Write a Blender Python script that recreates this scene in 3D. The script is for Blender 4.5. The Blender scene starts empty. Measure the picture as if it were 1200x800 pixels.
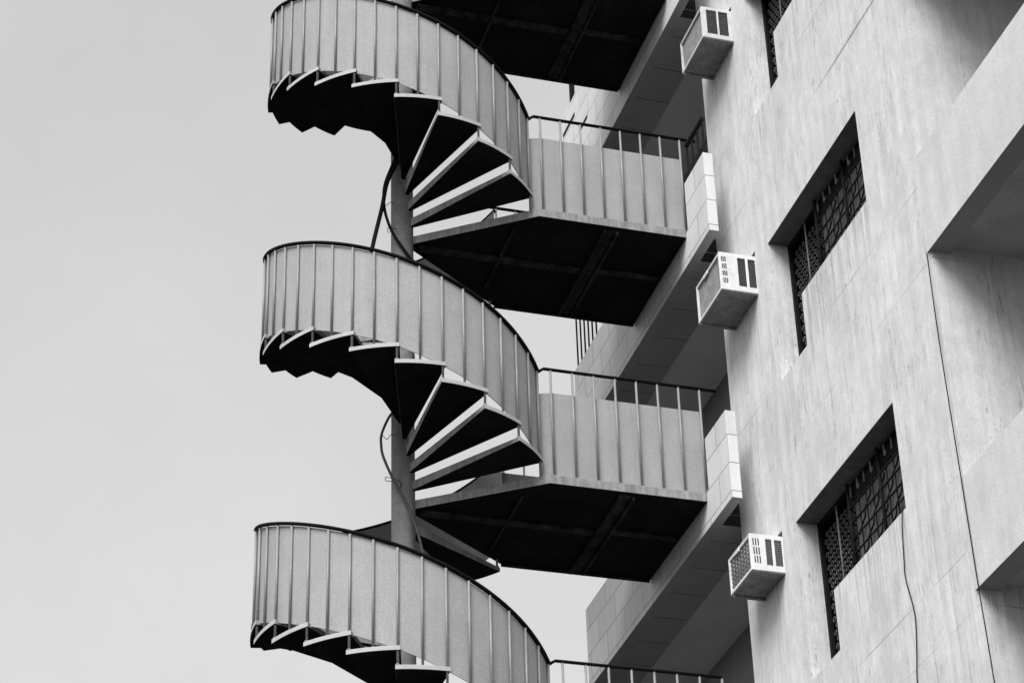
import bpy, bmesh, math, random
from mathutils import Vector, Matrix
random.seed(7)
PI = math.pi
S = bpy.context.scene
COL = S.collection

# ------------------------------------------------------------------ helpers
def link(o, parent=None):
    COL.objects.link(o)
    if parent is not None:
        o.parent = parent
    return o

def tag(o, label=None, cat=None, group=None, kind=None):
    if label: o['label'] = label
    if cat: o['category'] = cat
    if group: o['group'] = group
    if kind: o['kind'] = kind
    return o

def thing(name, label, cat, loc=(0, 0, 0), group=None):
    o = bpy.data.objects.new(name, None)
    o.location = loc
    o.empty_display_size = 0.2
    link(o)
    return tag(o, label, cat, group)

def obj(name, bm, mats, parent=None, smooth=False, bevel=0.0, off=None):
    """Link bmesh bm as one mesh object; off = parent's location, so that coordinates given in the scene frame stay put."""
    if not isinstance(mats, (list, tuple)): mats = [mats]
    bmesh.ops.recalc_face_normals(bm, faces=bm.faces[:])
    if off is not None:
        bmesh.ops.translate(bm, vec=-Vector(off), verts=bm.verts[:])
    me = bpy.data.meshes.new(name)
    bm.to_mesh(me); bm.free()
    for m in mats: me.materials.append(m)
    if smooth:
        for p in me.polygons: p.use_smooth = True
    o = bpy.data.objects.new(name, me)
    link(o, parent)
    if bevel:
        md = o.modifiers.new('bevel', 'BEVEL'); md.width = bevel; md.segments = 2
        md.limit_method = 'ANGLE'; md.angle_limit = math.radians(40)
    return o

def copy_tree(o, parent=None):
    c = o.copy(); link(c, parent)
    for ch in list(o.children):
        copy_tree(ch, c)
    return c

def box(bm, x0, x1, y0, y1, z0, z1, mi=0):
    v = [bm.verts.new((x, y, z)) for x in (x0, x1) for y in (y0, y1) for z in (z0, z1)]
    fs = [(0, 1, 3, 2), (4, 6, 7, 5), (0, 4, 5, 1), (2, 3, 7, 6), (0, 2, 6, 4), (1, 5, 7, 3)]
    for f in fs:
        fc = bm.faces.new([v[i] for i in f]); fc.material_index = mi
    return v

def tube(bm, pts, r, n=8, closed=False, mi=0, caps=True, flat=None):
    """Tube along pts. flat=(rx, rz) gives an elliptical section: rx sideways, rz up."""
    pts = [Vector(p) for p in pts]
    rings = []
    N = len(pts)
    up0 = None
    for i, p in enumerate(pts):
        if closed: t = pts[(i + 1) % N] - pts[i - 1]
        else: t = pts[min(i + 1, N - 1)] - pts[max(i - 1, 0)]
        t.normalize()
        if up0 is None:
            up0 = Vector((0, 0, 1)) if abs(t.z) < 0.9 else Vector((1, 0, 0))
        a = t.cross(up0)
        if a.length < 1e-4:
            a = t.cross(Vector((0, 1, 0)))
        a.normalize()
        b = a.cross(t).normalized()
        if flat is None: up0 = b
        ra, rb = flat if flat else (r, r)
        rings.append([bm.verts.new(p + a * ra * math.cos(2 * PI * k / n) + b * rb * math.sin(2 * PI * k / n)) for k in range(n)])
    M = N if closed else N - 1
    for i in range(M):
        A, B = rings[i], rings[(i + 1) % N]
        for k in range(n):
            f = bm.faces.new((A[k], A[(k + 1) % n], B[(k + 1) % n], B[k])); f.material_index = mi; f.smooth = True
    if caps and not closed:
        for ring in (rings[0], rings[-1]):
            f = bm.faces.new(ring); f.material_index = mi
    return bm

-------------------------

- [Written problem] All the material shown above is to be copied exactly, with no pictures carried over.

- [Output for this exercise]
Write a Blender Python script that recreates this scene in 3D. The script is for Blender 4.5. The Blender scene starts empty. Measure the picture as if it were 1200x800 pixels.
import bpy, bmesh, math, random
from mathutils import Vector, Matrix
random.seed(7)
PI = math.pi
S = bpy.context.scene
COL = S.collection

# ------------------------------------------------------------------ helpers
def link(o, parent=None):
    COL.objects.link(o)
    if parent is not None:
        o.parent = parent
    return o

def tag(o, label=None, cat=None, group=None, kind=None):
    if label: o['label'] = label
    if cat: o['category'] = cat
    if group: o['group'] = group
    if kind: o['kind'] = kind
    return o

def thing(name, label, cat, loc=(0, 0, 0), group=None):
    o = bpy.data.objects.new(name, None)
    o.location = loc
    o.empty_display_size = 0.2
    link(o)
    return tag(o, label, cat, group)

def obj(name, bm, mats, parent=None, smooth=False, bevel=0.0, off=None):
    """Link bmesh bm as one mesh object; off = parent's location, so that coordinates given in the scene frame stay put."""
    if not isinstance(mats, (list, tuple)): mats = [mats]
    bmesh.ops.recalc_face_normals(bm, faces=bm.faces[:])
    if off is not None:
        bmesh.ops.translate(bm, vec=-Vector(off), verts=bm.verts[:])
    me = bpy.data.meshes.new(name)
    bm.to_mesh(me); bm.free()
    for m in mats: me.materials.append(m)
    if smooth:
        for p in me.polygons: p.use_smooth = True
    o = bpy.data.objects.new(name, me)
    link(o, parent)
    if bevel:
        md = o.modifiers.new('bevel', 'BEVEL'); md.width = bevel; md.segments = 2
        md.limit_method = 'ANGLE'; md.angle_limit = math.radians(40)
    return o

def copy_tree(o, parent=None):
    c = o.copy(); link(c, parent)
    for ch in list(o.children):
        copy_tree(ch, c)
    return c

def box(bm, x0, x1, y0, y1, z0, z1, mi=0):
    v = [bm.verts.new((x, y, z)) for x in (x0, x1) for y in (y0, y1) for z in (z0, z1)]
    fs = [(0, 1, 3, 2), (4, 6, 7, 5), (0, 4, 5, 1), (2, 3, 7, 6), (0, 2, 6, 4), (1, 5, 7, 3)]
    for f in fs:
        fc = bm.faces.new([v[i] for i in f]); fc.material_index = mi
    return v

def tube(bm, pts, r, n=8, closed=False, mi=0, caps=True, flat=None):
    """Tube along pts. flat=(rx, rz) gives an elliptical section: rx sideways, rz up."""
    pts = [Vector(p) for p in pts]
    rings = []
    N = len(pts)
    up0 = None
    for i, p in enumerate(pts):
        if closed: t = pts[(i + 1) % N] - pts[i - 1]
        else: t = pts[min(i + 1, N - 1)] - pts[max(i - 1, 0)]
        t.normalize()
        if up0 is None:
            up0 = Vector((0, 0, 1)) if abs(t.z) < 0.9 else Vector((1, 0, 0))
        a = t.cross(up0)
        if a.length < 1e-4:
            a = t.cross(Vector((0, 1, 0)))
        a.normalize()
        b = a.cross(t).normalized()
        if flat is None: up0 = b
        ra, rb = flat if flat else (r, r)
        rings.append([bm.verts.new(p + a * ra * math.cos(2 * PI * k / n) + b * rb * math.sin(2 * PI * k / n)) for k in range(n)])
    M = N if closed else N - 1
    for i in range(M):
        A, B = rings[i], rings[(i + 1) % N]
        for k in range(n):
            f = bm.faces.new((A[k], A[(k + 1) % n], B[(k + 1) % n], B[k])); f.material_index = mi; f.smooth = True
    if caps and not closed:
        for ring in (rings[0], rings[-1]):
            f = bm.faces.new(ring); f.material_index = mi
    return bm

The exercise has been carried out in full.